The Foreign Exchange Market – more commonly known as FOREX - is a the global market for trading currencies. It handles a huge volume of transactions 24 hours a day, 5 days a week.

Daily exchanges average approximately $2 trillion (US dollars). In comparison, the United States stock markets, like the New York Stock Exchange and the NASDAQ, handle only about $100 billion a day. (Only about 5% of the size of the daily FOREX market)

The Foreign Exchange Market was established in the early 1970s with the abolishment of fixed currency exchanges under President Nixon.

Currencies became valued at 'floating' rates determined by supply and demand.

The FOREX grew steadily throughout the 1970's, but it was the technological advances of the 80's that allowed FOREX to grow from

trading levels of $70 billion a day to the current level of around $2 trillion.

The FOREX is made up of about 5,000 trading institutions such as international banks, central government banks (such as the US Federal Reserve), and commercial companies and brokers for all types of foreign currency exchange.

There is no centralized location for the FOREX – major trading centers are located in New York, Tokyo, London, Hong Kong, Singapore, Paris, and Frankfurt, and all trading is by telephone or over the Internet. Businesses use the market to allow them to buy and sell products in foreign countries.

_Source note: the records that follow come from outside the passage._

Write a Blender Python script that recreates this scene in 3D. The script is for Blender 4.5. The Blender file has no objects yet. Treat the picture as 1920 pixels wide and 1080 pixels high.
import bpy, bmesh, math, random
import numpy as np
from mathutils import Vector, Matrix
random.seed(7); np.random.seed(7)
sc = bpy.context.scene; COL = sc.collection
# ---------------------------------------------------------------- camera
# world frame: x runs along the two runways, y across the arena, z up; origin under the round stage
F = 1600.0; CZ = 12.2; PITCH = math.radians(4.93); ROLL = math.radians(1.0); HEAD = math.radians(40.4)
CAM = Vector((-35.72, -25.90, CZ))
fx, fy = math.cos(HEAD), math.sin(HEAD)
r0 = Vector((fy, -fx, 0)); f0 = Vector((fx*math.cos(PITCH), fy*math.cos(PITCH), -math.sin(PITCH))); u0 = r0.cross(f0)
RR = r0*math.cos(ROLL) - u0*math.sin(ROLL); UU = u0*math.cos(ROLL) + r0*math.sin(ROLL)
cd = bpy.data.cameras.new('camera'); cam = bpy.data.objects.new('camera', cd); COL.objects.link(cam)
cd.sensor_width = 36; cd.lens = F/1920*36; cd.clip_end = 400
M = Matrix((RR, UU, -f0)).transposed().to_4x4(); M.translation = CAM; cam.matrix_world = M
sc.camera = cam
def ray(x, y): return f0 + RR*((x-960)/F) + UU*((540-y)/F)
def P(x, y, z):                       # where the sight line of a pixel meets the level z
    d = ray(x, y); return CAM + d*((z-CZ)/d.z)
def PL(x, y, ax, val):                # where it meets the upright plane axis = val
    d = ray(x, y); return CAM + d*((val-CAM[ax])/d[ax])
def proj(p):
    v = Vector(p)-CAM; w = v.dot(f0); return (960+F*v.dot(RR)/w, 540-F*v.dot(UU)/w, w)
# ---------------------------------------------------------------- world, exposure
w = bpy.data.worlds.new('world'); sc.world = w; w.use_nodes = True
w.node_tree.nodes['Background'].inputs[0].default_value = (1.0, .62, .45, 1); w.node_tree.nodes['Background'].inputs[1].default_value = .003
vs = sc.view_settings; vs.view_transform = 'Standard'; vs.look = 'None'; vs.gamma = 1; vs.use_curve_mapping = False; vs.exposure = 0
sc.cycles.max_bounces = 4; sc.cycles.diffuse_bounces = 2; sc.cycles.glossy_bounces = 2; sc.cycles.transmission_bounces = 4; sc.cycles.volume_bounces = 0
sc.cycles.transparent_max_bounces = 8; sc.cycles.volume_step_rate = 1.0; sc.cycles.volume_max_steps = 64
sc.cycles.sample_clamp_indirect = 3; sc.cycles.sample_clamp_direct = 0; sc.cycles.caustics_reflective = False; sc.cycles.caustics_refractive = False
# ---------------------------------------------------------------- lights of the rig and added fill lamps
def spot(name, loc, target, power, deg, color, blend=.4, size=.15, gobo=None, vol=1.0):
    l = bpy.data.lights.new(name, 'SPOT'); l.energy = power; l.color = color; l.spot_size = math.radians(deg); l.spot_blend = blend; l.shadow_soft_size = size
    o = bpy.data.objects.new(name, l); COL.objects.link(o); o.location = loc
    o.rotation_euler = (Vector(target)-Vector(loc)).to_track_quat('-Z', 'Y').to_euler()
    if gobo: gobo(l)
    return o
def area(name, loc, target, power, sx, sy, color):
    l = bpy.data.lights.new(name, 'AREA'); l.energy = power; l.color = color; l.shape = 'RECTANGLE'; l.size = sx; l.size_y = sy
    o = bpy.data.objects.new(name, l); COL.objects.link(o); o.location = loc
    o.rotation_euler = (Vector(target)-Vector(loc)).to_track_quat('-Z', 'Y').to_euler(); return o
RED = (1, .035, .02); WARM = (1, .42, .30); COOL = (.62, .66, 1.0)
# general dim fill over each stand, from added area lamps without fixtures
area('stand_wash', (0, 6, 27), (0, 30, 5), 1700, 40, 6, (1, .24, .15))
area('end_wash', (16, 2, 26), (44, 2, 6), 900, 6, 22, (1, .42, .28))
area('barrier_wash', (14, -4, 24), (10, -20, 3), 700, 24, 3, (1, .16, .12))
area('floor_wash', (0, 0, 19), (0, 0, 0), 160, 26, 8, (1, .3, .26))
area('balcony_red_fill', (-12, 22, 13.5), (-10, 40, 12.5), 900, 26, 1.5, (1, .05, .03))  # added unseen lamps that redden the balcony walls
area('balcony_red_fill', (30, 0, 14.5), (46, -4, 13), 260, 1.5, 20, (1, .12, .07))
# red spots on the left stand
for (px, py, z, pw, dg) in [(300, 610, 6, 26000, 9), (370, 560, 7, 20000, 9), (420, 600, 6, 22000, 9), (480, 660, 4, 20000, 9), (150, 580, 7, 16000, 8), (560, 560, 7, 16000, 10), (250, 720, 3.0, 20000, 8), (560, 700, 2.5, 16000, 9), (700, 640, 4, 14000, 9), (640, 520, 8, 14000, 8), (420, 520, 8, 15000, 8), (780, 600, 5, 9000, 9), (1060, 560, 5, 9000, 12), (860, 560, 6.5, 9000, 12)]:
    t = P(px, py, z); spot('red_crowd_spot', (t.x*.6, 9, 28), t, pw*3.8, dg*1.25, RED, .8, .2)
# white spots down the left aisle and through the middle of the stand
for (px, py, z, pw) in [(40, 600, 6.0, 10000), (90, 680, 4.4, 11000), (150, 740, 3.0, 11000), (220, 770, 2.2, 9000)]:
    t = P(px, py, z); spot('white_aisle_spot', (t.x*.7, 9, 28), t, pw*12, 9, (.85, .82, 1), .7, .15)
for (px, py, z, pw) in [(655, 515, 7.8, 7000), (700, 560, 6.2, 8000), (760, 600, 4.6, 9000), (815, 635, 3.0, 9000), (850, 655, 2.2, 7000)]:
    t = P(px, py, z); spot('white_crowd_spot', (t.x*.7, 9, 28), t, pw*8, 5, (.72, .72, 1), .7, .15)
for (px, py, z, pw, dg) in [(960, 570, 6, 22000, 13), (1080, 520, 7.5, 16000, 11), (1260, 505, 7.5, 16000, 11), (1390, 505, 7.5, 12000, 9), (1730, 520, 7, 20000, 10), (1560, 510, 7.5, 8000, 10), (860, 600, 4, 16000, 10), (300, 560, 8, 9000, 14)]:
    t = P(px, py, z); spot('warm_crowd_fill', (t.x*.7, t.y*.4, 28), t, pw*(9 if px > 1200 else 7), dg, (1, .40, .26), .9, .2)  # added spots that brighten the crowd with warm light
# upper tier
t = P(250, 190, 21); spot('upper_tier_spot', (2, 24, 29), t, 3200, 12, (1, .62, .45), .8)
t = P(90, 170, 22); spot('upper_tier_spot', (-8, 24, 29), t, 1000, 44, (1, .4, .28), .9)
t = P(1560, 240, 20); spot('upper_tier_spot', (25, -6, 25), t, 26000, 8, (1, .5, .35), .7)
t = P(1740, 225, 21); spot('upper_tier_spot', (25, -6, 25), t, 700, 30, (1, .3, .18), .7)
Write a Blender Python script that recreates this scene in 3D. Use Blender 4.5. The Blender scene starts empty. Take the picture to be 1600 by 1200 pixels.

However, most of the activity on the FOREX is from currency traders who use it to generate profits from small movements in the market.

Even though there are many huge players in FOREX, it is accessible to the small investor thanks to recent changes in regulations. Previously, there was a minimum transaction size and traders were required to meet strict financial requirements.

With the advent of Internet trading, regulations have been changed to allow large interbank units to be broken down into smaller lots. Each lot is worth about $100,000 and is accessible to the individual investor through 'leverage' or 'margin' – loans extended for trading. Typically, lots can be controlled with a leverage of 100:1 meaning that US$1,000 will allow you to control a $100,000 currency exchange.

 

There are many advantages to trading in FOREX.

● Liquidity - Because of the size of the Foreign Exchange Market, investments are extremely liquid. International banks are continuously providing bid and ask offers and the high number of transactions each day means there is always a buyer or a seller for any currency.

● Accessibility – The market is open 24 hours a day, 5 days a week. The market opens Monday morning Australian time and closes Friday afternoon New York time. Trades can be done on the Internet from your home or office.

● Open Market – Currency fluctuations are usually caused by changes in national economies. News about these changes is accessible to everyone at the same time – there can be no 'insider trading' in FOREX.

● No commission – Brokers earn money by setting a 'spread' – the difference between what a currency can be bought at and what it can be sold at.